* **Given task**:
Give every line from the entries that contains "scene".

* **Records supplied**:
-------------------------
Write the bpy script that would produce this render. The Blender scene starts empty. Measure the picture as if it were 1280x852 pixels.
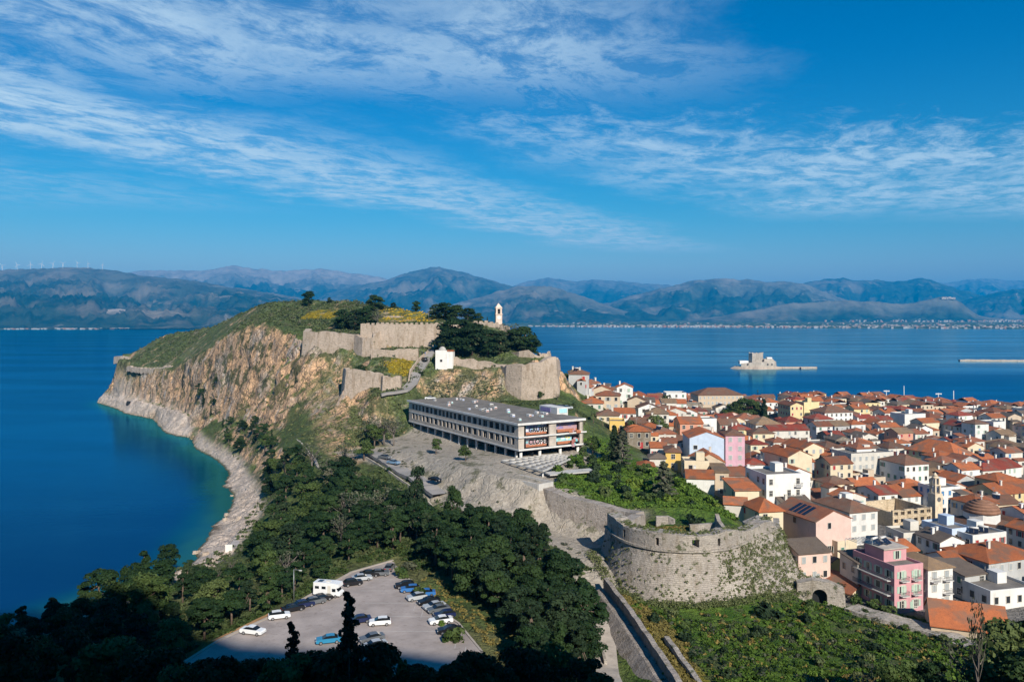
import bpy, math, random
import numpy as np
from mathutils import Vector, Matrix
R = math.radians
random.seed(7)
sc = bpy.context.scene
# ---------------------------------------------------------------- camera
F, HZ, CH = 1000.0, 398.0, 70.0          # focal length in photo pixels, horizon row, camera height
cam_d = bpy.data.cameras.new('camera'); cam = bpy.data.objects.new('camera', cam_d)
sc.collection.objects.link(cam); sc.camera = cam
cam_d.sensor_width = 36; cam_d.lens = 36*F/1280
cam_d.shift_y = -(426-HZ)/1280
cam_d.clip_start = 0.5; cam_d.clip_end = 90000
cam.location = (0, 0, CH); cam.rotation_euler = (R(90), 0, 0)
# ---------------------------------------------------------------- exposure, sky, sun
sc.view_settings.view_transform = 'Standard'; sc.view_settings.look = 'None'
sc.view_settings.exposure = 0.42; sc.view_settings.gamma = 1.0; sc.view_settings.use_curve_mapping = False
SUN_EL, SUN_AZ = R(32), R(22)            # azimuth measured from straight behind the camera towards the right
S = Vector((math.sin(SUN_AZ)*math.cos(SUN_EL), -math.cos(SUN_AZ)*math.cos(SUN_EL), math.sin(SUN_EL)))
sun_d = bpy.data.lights.new('sun', 'SUN'); sun_d.energy = 5.0; sun_d.angle = R(0.5); sun_d.color = (1, .93, .82)
sun = bpy.data.objects.new('sun', sun_d); sc.collection.objects.link(sun)
sun.rotation_euler = (-S).to_track_quat('-Z', 'Y').to_euler(); sun.location = (0, 0, 400)

class N:                                  # small node-graph helper
    def __init__(s, nt): s.nt = nt; nt.nodes.clear()
    def n(s, t, **k):
        x = s.nt.nodes.new(t)
        for a, b in k.items():
            if a == 'i':
                for i, v in b.items(): s.set(x, i, v)
            else: setattr(x, a, b)
        return x
    def set(s, x, i, v):
        if hasattr(v, 'is_linked') or isinstance(v, bpy.types.NodeSocket): s.nt.links.new(v, x.inputs[i])
        elif isinstance(v, bpy.types.Node): s.nt.links.new(v.outputs[0], x.inputs[i])
        else: x.inputs[i].default_value = v
    def m(s, op, a, b=None, c=None, clamp=False):
        x = s.n('ShaderNodeMath', operation=op); x.use_clamp = clamp
        for i, v in enumerate((a, b, c)):
            if v is not None: s.set(x, i, v)
        return x.outputs[0]
    def ss(s, v, a, b, lo=0., hi=1., t='SMOOTHSTEP'):
        x = s.n('ShaderNodeMapRange', interpolation_type=t); s.set(x, 0, v)
        for i, q in zip((1, 2, 3, 4), (a, b, lo, hi)): s.set(x, i, q)
        return x.outputs[0]
    def mix(s, f, a, b, bt='MIX'):
        x = s.n('ShaderNodeMix', data_type='RGBA', blend_type=bt)
        s.set(x, 0, f)
        for i, v in ((6, a), (7, b)):
            s.set(x, i, (v[0], v[1], v[2], 1) if isinstance(v, (tuple, list)) else v)
        return x.outputs[2]
    def noise(s, vec, scale, detail=4, rough=.55, dist=0., out=0):
        x = s.n('ShaderNodeTexNoise'); s.set(x, 'Vector', vec); s.set(x, 'Scale', scale)
        s.set(x, 'Detail', detail); s.set(x, 'Roughness', rough); s.set(x, 'Distortion', dist)
        return x.outputs[out]
    def mapping(s, vec, scale=(1, 1, 1), rot=(0, 0, 0), loc=(0, 0, 0)):
        x = s.n('ShaderNodeMapping'); s.set(x, 0, vec); x.inputs[1].default_value = loc
        x.inputs[2].default_value = rot; x.inputs[3].default_value = scale
        return x.outputs[0]

world = bpy.data.worlds.new('World'); sc.world = world; world.use_nodes = True
g = N(world.node_tree)
sky = g.n('ShaderNodeTexSky', sky_type='NISHITA'); sky.sun_disc = False
sky.sun_elevation = SUN_EL; sky.sun_rotation = R(180) - SUN_AZ
sky.altitude = 70; sky.air_density = 1.0; sky.dust_density = 0.4; sky.ozone_density = 3.0
tc = g.n('ShaderNodeTexCoord')
sep = g.n('ShaderNodeSeparateXYZ'); g.set(sep, 0, tc.outputs['Generated'])
zz = g.m('MAXIMUM', sep.outputs[2], .03)
u = g.m('DIVIDE', sep.outputs[0], zz); v = g.m('DIVIDE', sep.outputs[1], zz)
ss_ = g.m('SUBTRACT', g.m('MULTIPLY', u, .87), g.m('MULTIPLY', v, .5))     # across the streaks
tt_ = g.m('ADD', g.m('MULTIPLY', u, .5), g.m('MULTIPLY', v, .87))         # along the streaks
cv = g.n('ShaderNodeCombineXYZ'); g.set(cv, 0, ss_); g.set(cv, 1, g.m('MULTIPLY', tt_, .8))
warp = g.noise(cv.outputs[0], .9, 3, out=1)
wv = g.n('ShaderNodeVectorMath', operation='MULTIPLY_ADD'); g.set(wv, 0, warp); wv.inputs[1].default_value = (.5, .5, 0); g.set(wv, 2, cv.outputs[0])
big = g.noise(wv.outputs[0], .8, 8, .62)
fine = g.noise(g.mapping(wv.outputs[0], (1.0, .8, 1)), 4.2, 10, .72, .25)
sw = g.m('ADD', ss_, g.m('MULTIPLY', g.m('SUBTRACT', big, .5), 2.2))
vw = g.m('ADD', v, g.m('MULTIPLY', g.m('SUBTRACT', fine, .5), 2.4))
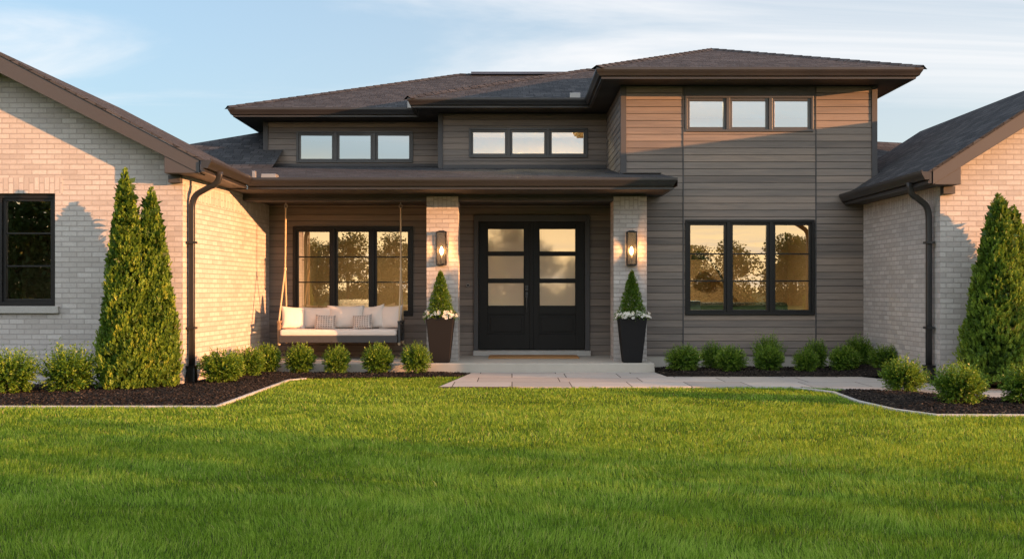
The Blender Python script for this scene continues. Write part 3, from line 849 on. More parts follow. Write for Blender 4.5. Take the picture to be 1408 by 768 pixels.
# hip and ridge caps
m = MB()
def cap(p, q, w=0.11):
    p, q = Vector(p), Vector(q); d = (q - p).normalized(); s = d.cross(Vector((0, 0, 1))).normalized() * w
    n = int((q - p).length / 0.2) + 1
    for i in range(n):
        a = p + (q - p) * (i / n); b = p + (q - p) * (min(1, (i + 1.15) / n))
        up = Vector((0, 0, 0.028)); dn = Vector((0, 0, -0.028)); e = Vector((0, 0, 0.010))
        rn = random.random()
        m.face([a + s + dn + e, b + s + dn, b + up, a + up + e], 0, rn); m.face([a + up + e, b + up, b - s + dn, a - s + dn + e], 0, rn)
for p, q in (((1.318, 15.55, EAVE), ap), ((6.43, 15.55, EAVE), ap), (ap, ap2), ((-1.895, 18.0, EAVE), (1.6, 21.495, az)), ((1.6, 21.495, az), (5.0, 21.495, az)), ((-5.42, 18.96, EAVE), (-1.22, 23.16, fz)), ((-1.22, 23.16, fz), (4.0, 23.16, fz))):
    m = MB(); cap(p, q); part(m, 'ridge_cap', M['shingle'])
m = MB(); m.prism([(22.98, fz - 0.02), (23.16, fz + 0.075), (23.34, fz - 0.02)], 'x', -0.95, 1.6)
part(m, 'ridge_vent', M['darkmetal'])
# gutters, fascia and soffit round the upper eaves
UP = [(-5.42, 27.3), (-5.42, 18.96), (-1.895, 18.96), (-1.895, 18.0), (1.318, 18.0), (1.318, 15.55), (6.43, 15.55), (6.43, 22.4)]
GUT = [(-0.10, -0.118), (-0.045, -0.118), (-0.03, -0.085), (-0.008, -0.05), (0.0, -0.03), (0.0, 0.004), (-0.012, 0.006), (-0.012, -0.014), (-0.10, -0.014)]
FAS = [(-0.13, -0.16), (-0.085, -0.16), (-0.085, -0.128), (-0.101, -0.128), (-0.101, -0.022), (-0.13, -0.022)]
m = MB(); m.sweep(GUT, UP, EAVE); part(m, 'gutter', M['bronze'], 'bronze gutter round the upper eaves')
m = MB(); m.sweep(FAS, UP, EAVE); part(m, 'fascia', M['bronze'])
m = MB()
e = 0.11
sof = [(-5.42 + e, 27.2), (-5.42 + e, 18.96 + e), (-1.895 + e, 18.96 + e), (-1.895 + e, 18.0 + e), (1.318 + e, 18.0 + e), (1.318 + e, 15.55 + e), (6.43 - e, 15.55 + e), (6.43 - e, 22.3), (1.9, 22.3), (1.9, 27.2)]
m.face([(p[0], p[1], SOF) for p in sof[::-1]])
part(m, 'soffit', M['soffit'])
# diverter flashings
for b in ((-1.99, -1.91, 18.93, 19.2, EAVE - .01, EAVE + .11), (1.05, 1.24, 18.03, 18.10, EAVE, EAVE + .10), (-3.78, -3.56, 15.0, 15.2, 2.94, 3.025), (-3.90, -3.85, 14.93, 15.0, 2.95, 3.06)):
    single('flashing', M['flash'], b, 0.004)

# porch roof
PZ = 2.95; pk = 0.163
pz = lambda y: PZ + pk * (y - 14.9)
m = MB()
m.face([(-3.95, 14.9, PZ), (2.48, 14.9, PZ), (2.42, 16.2, pz(16.2)), (1.775, 16.2, pz(16.2)), (1.775, 18.7, pz(18.7)), (-1.38, 18.7, pz(18.7)), (-1.38, 19.6, pz(19.6)), (-7.5, 19.6, pz(19.6)), (-7.5, 15.6, pz(15.6)), (-4.3, 15.6, pz(15.6))])
m.face([(2.48, 14.9, PZ), (2.48, 14.9, PZ - .12), (2.42, 16.2, PZ - .12), (2.42, 16.2, pz(16.2))])
part(m, 'porch_roof', M['shingle'], 'low pitched shingle roof over the porch')
m = MB(); m.sweep(GUT, [(-3.98, 14.9), (2.48, 14.9), (2.46, 15.05)], PZ + 0.004); part(m, 'gutter', M['bronze'], 'bronze gutter of the porch')
m = MB(); m.sweep(FAS, [(-3.98, 14.9), (2.52, 14.9), (2.50, 16.18)], PZ); part(m, 'fascia', M['bronze'])
m = MB(); m.face([(-4.4, 15.0, 2.79), (-4.4, 15.72, 2.79), (2.38, 15.72, 2.79), (2.38, 15.0, 2.79)][::1]); m.face([(-4.4, 16.0, 2.73), (-4.4, 17.1, 2.73), (1.75, 17.1, 2.73), (1.75, 16.0, 2.73)])
m.face([(2.13, 15.72, 2.789), (2.13, 16.2, 2.789), (2.38, 16.2, 2.789), (2.38, 15.72, 2.789)])
part(m, 'soffit', M['soffit'], 'dark porch ceiling')
m = MB(); m.box(-4.3, 2.12, 15.72, 16.02, 2.685, 2.80); m.box(-4.3, 2.14, 15.708, 15.719, 2.70, 2.735)
part(m, 'porch_beam', M['trim'], bevel=0.004)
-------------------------
* **Written response**:
Write the bpy script that would produce this render. The Blender scene starts empty. Measure the picture as if it were 1280x852 pixels.
sc = bpy.context.scene
The Blender Python script for this scene continues. Write part 3, from line 849 on. More parts follow. Write for Blender 4.5. Take the picture to be 1408 by 768 pixels.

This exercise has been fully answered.